Lincoln's Dreams: Connie Willis

Lincoln's Dreams is one of Connie Willis' earliest books, and it's arguably not SF at all. Coming to it after reading her later work, I felt like I was putting a foot on a step that wasn't there, constantly waiting for the SF plot to kick in, and feeling not short-changed but simply puzzled when the book stayed grounded in the present.

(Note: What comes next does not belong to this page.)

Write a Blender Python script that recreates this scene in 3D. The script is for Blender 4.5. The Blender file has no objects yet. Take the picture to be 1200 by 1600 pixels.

It's masterful little book, marvellous in its command of details. The final line is brilliantly weighed and judged. You can flip to the back page of the book to see what happens and read that last line, and it won't make any sense. Go back, and read the book, and experience the narrator's confusion and panic and eventual resignation, and the final line will hit you in the heart like a thrown sandbag. In a way, it's a twist ending of sorts, but it's so completely earned; the reader realises what's really been going on at exactly the right moment, and that closer packs an unbelievable wallop. In a way, nothing is resolved, and yet somehow everything is.

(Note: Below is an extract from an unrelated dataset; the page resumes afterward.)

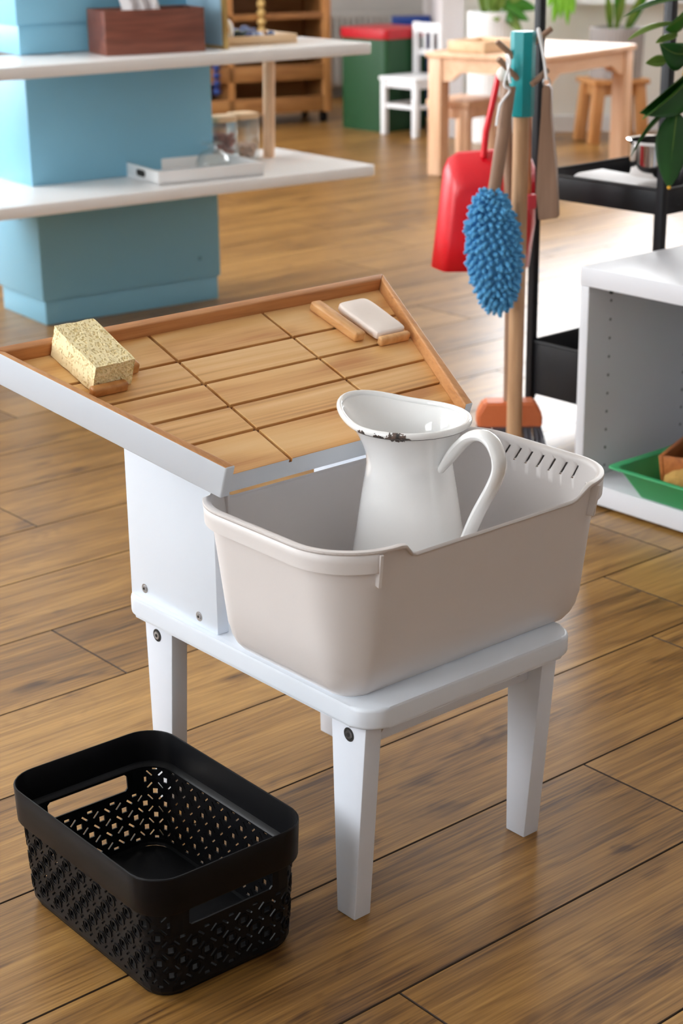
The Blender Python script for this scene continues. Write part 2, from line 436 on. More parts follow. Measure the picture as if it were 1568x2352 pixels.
l2 = leg(1.2555, 1.2776, 1.147, 1.1995, 1.2553, 1.2785, 1.168, 1.1957)
l3 = leg(1.0028, 1.0245, 1.475, 1.528, 1.0038, 1.0258, 1.493, 1.5235); bolt(l3, (1.0031, 1.5045, .2125), (-1, 0, 0))
l4 = leg(1.2555, 1.2776, 1.475, 1.528, 1.2553, 1.2785, 1.493, 1.5235)
for ya, yb in ((1.168, 1.184), (1.49, 1.506)):
    bm = BM(); box(bm, *[v-ST.x for v in (1.0245, 1.2555)], ya-ST.y, yb-ST.y, .196, .2292, .001)
    rail = mesh_obj('apron_rail', bm, M['white_old'], stand)
    if ya < 1.2:
        for x in (1.037, 1.2365):
            bm = BM(); cyl(bm, L(x, ya+.001, .212), L(x, ya-.003, .212), .0058, 14); mesh_obj('bolt_head', bm, M['steel'], rail)
# tray plane: origin at the front of the board, u across, v up the slope, w out of it
TO = Vector((1.144, 1.33006, .45128)); TT = .327146; ct, sn_ = math.cos(TT), math.sin(TT)
UV, VV, NV = Vector((1, 0, 0)), Vector((0, ct, sn_)), Vector((0, -sn_, ct))
def G(u, v, w=0): return TO + UV*u + VV*v + NV*w
def GL(u, v, w=0): return G(u, v, w) - ST
TA, TB, TL, TG = .1628, .2652, .2652, .0812
VS = [0, .0604, .1083, .15655, .2058, TL]
HR, HB, TR = .0152, .0224, .0118
def half(v): return TA + (TB-TA)*v/TL
# side panels under the tray
def under(y, w=-HB):      # height of the tray underside at depth y
    v = (y - TO.y + w*sn_)/ct
    return G(0, v, w).z
for xa, xb, lab in ((1.0005, 1.0155, 1), (1.2725, 1.2875, 0)):
    bm = BM(); ya, yb = 1.3845, 1.549
    hexa(bm, [L(xa, ya, ZT), L(xb, ya, ZT), L(xb, yb, ZT), L(xa, yb, ZT), L(xa, ya, under(ya)), L(xb, ya, under(ya)), L(xb, yb, under(yb)), L(xa, yb, under(yb))], .0012, 2)
    pn = mesh_obj('side_panel', bm, M['white'], stand)
    if lab:
        for y, z in ((1.521, .2655), (1.4175, .264)): bolt(pn, (1.0006, y, z), (-1, 0, 0), .0055)
# board under the pieces: white lacquered edge, wood in the grooves
bm = BM(); e = .0002
hexa(bm, [GL(-TA, 0, -HB), GL(TA, 0, -HB), GL(TB, TL, -HB), GL(-TB, TL, -HB), GL(-TA, 0, -.0045), GL(TA, 0, -.0045), GL(TB, TL, -.0045), GL(-TB, TL, -.0045)])
bm.faces.ensure_lookup_table()
for f in bm.faces: f.material_index = 1
bm.faces[1].material_index = 0
board = mesh_obj('tray_board', bm, [M['groove'], M['white']], stand, smooth=None)
gw = .0021
for r in range(5):
    v0, v1 = VS[r]+(gw if r else 0), VS[r+1]-(gw if r < 4 else 0)
    for c in range(3):
        a0 = -half(v0) if c == 0 else (-TG+gw if c == 1 else TG+gw); a1 = -half(v1) if c == 0 else a0
        b0 = half(v0) if c == 2 else (TG-gw if c == 1 else -TG-gw); b1 = half(v1) if c == 2 else b0
        bm = BM(); fs = hexa(bm, [GL(a0, v0, -.0046), GL(b0, v0, -.0046), GL(b1, v1, -.0046), GL(a1, v1, -.0046), GL(a0, v0), GL(b0, v0), GL(b1, v1), GL(a1, v1)])
        if r == 0: fs[2].material_index = 1
        tops = [e for e in bm.edges if all(abs((v.co+ST-TO).dot(NV)) < 1e-5 for v in e.verts)]
        bmesh.ops.bevel(bm, geom=tops, offset=.0005, segments=1, affect='EDGES')
        mesh_obj('board_panel', bm, [M['pine_stripe'] if r in (1, 3) else M['pine_flat'], M['white']], board, smooth=None)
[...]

It's an awfully simple, almost slight, piece of work. The narrator is a researcher for a successful historical novelist, and runs into a young woman who's having dreams that seem to echo events of the civil war. The narrator gets drawn into her drama, falls in love with her, and tries to solve the problem he thinks she has. Like all of Willis' work, much of the action is driven by distraction, as the narrator's efforts to fix the problem get derailed by misunderstandings and tiny setbacks. Willis has a genius for hiding her plot in the clutter, and in Lincoln's Dreams she adeptly mixes the plot into apparent clutter, leaving everything in plain sight and yet somehow invisible to the reader.

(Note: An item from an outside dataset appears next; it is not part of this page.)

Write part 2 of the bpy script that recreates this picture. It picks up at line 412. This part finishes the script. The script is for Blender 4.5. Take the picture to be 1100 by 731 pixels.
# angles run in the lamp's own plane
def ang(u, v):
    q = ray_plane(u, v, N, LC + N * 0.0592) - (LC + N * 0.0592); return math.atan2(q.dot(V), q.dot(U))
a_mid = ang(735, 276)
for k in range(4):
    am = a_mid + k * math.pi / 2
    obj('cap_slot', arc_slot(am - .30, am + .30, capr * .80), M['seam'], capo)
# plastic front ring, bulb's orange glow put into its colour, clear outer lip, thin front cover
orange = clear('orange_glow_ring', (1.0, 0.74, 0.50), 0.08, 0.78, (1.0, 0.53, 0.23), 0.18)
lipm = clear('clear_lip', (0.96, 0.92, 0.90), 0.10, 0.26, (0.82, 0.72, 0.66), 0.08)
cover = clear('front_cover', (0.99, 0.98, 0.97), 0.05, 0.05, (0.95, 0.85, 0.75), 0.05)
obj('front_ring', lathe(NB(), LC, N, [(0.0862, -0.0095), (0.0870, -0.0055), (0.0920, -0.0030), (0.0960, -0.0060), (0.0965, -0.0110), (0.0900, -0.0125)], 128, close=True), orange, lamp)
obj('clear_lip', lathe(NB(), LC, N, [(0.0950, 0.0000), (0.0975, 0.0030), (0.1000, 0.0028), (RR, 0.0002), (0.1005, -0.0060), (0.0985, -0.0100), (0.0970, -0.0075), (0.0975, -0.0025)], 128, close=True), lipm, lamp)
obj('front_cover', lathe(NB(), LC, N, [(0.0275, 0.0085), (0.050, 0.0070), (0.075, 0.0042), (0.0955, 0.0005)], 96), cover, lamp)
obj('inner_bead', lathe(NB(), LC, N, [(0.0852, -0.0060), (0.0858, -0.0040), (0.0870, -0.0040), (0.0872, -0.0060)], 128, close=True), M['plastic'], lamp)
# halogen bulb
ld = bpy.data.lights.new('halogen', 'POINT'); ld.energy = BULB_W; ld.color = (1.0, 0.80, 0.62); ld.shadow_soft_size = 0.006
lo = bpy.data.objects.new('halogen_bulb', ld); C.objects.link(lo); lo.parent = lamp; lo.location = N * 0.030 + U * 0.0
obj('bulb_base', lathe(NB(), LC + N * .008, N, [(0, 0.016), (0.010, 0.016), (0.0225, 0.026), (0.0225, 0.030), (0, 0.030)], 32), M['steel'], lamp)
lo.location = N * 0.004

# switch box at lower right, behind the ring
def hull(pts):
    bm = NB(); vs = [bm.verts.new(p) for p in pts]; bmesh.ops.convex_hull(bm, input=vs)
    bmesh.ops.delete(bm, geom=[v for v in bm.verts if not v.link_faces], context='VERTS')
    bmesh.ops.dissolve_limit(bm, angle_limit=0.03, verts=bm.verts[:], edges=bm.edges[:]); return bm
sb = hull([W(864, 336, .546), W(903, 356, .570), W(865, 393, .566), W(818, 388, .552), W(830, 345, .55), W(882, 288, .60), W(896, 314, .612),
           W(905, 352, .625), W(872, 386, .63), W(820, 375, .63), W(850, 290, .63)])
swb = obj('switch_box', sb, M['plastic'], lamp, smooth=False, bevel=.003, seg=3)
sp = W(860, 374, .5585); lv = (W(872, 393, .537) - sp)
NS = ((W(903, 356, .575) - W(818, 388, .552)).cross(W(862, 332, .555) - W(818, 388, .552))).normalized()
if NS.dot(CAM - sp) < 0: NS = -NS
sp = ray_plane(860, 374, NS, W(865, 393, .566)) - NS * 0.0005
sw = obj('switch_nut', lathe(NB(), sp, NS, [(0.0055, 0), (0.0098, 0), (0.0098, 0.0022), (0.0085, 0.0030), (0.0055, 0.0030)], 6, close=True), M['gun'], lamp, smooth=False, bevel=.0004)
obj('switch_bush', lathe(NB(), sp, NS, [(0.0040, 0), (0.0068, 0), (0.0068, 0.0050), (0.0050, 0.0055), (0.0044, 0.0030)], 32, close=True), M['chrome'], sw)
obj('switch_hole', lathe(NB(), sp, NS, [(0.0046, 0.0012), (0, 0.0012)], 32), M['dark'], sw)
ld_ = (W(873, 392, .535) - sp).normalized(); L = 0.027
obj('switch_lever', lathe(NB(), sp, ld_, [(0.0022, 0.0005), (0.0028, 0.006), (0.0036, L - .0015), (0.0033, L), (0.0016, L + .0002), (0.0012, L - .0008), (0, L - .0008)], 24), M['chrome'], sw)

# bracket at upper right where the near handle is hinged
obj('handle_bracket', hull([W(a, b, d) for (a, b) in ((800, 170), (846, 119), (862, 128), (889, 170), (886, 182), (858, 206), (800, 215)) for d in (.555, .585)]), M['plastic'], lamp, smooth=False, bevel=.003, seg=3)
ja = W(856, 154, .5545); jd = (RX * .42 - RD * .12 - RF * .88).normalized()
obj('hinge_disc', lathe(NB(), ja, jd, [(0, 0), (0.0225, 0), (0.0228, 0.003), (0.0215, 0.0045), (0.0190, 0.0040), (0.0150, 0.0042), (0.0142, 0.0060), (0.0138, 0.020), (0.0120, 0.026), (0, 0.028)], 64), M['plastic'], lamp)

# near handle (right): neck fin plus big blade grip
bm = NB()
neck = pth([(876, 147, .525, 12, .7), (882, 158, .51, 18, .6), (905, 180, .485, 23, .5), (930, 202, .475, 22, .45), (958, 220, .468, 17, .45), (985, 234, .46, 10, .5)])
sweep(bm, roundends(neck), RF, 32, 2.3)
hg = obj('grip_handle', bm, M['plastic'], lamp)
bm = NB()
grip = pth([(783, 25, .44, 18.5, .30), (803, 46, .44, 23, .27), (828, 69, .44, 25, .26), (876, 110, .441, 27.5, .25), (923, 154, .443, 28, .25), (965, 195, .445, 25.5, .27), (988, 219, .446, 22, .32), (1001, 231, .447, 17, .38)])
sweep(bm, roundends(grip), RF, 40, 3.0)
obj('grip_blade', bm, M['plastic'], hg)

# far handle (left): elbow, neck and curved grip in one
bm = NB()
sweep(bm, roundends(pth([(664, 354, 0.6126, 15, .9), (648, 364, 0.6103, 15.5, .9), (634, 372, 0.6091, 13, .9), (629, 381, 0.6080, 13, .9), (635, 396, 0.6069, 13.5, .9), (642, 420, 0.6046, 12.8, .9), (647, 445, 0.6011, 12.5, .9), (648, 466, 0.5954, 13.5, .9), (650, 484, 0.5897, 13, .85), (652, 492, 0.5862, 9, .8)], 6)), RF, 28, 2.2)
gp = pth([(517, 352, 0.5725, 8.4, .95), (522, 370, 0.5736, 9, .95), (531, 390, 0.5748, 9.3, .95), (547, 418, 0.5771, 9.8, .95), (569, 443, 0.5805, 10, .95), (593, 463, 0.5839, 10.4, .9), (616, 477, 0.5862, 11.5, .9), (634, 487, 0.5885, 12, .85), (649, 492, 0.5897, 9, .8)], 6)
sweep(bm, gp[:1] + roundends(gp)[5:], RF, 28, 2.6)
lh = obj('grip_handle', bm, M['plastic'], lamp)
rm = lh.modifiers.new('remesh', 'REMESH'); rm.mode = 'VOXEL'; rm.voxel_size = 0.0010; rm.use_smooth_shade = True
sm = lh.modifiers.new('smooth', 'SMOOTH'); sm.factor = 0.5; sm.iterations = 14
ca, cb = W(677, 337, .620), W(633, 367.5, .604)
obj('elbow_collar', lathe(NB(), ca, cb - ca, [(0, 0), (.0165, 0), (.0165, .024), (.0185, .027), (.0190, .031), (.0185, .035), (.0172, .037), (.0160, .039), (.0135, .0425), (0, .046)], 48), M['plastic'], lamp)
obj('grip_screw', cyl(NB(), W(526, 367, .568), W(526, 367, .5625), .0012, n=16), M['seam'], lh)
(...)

The book climaxes with a heartbreaking confrontation between the narrator and the woman, and then peters out into a brief coda in which I kept waiting for the loose threads from the confrontation to resolve and cohere. Instead, the entire plot almost imperceptibly coalesces until on the very last page you realise that not a word of the book has been a digression. This was only her second novel, published when she was 43 years old. It's an astonishing little jewel of a thing, and a startling reflection on grief and loss. As it truly hits its stride in its second half, the sense of yearning, of struggling to hold off inescapable tragedy is almost unbearable. I read the book over a period of about three weeks, dipping into it a few chapters at a time each weekend that I was back in Dublin. It might already be the best thing I read this year. I expect I'll read some other books which I enjoy more, but as a piece of writing, Lincoln's Dreams is all but perfect.

2 comments:

Rev. Mac said...

I read this book years ago, and it still haunts me. Not as enjoyable as To Say Nothing of the Dog (my favorite Willis), but as a work of art maybe her best. Your description of the book, and of Connie Willis' talent for hiding a plot out in the open but in clutter, are spot on.

Max said...

To Say Nothing of the Dog is a hugely enjoyable book to which I return every couple of years just to cheer myself up, but - perhaps because it was the first I read - Doomsday Book is the Willis I recommend to those poor souls who have't found her work yet. But as a second novel; my word, Lincoln's Dream bats it out of the park.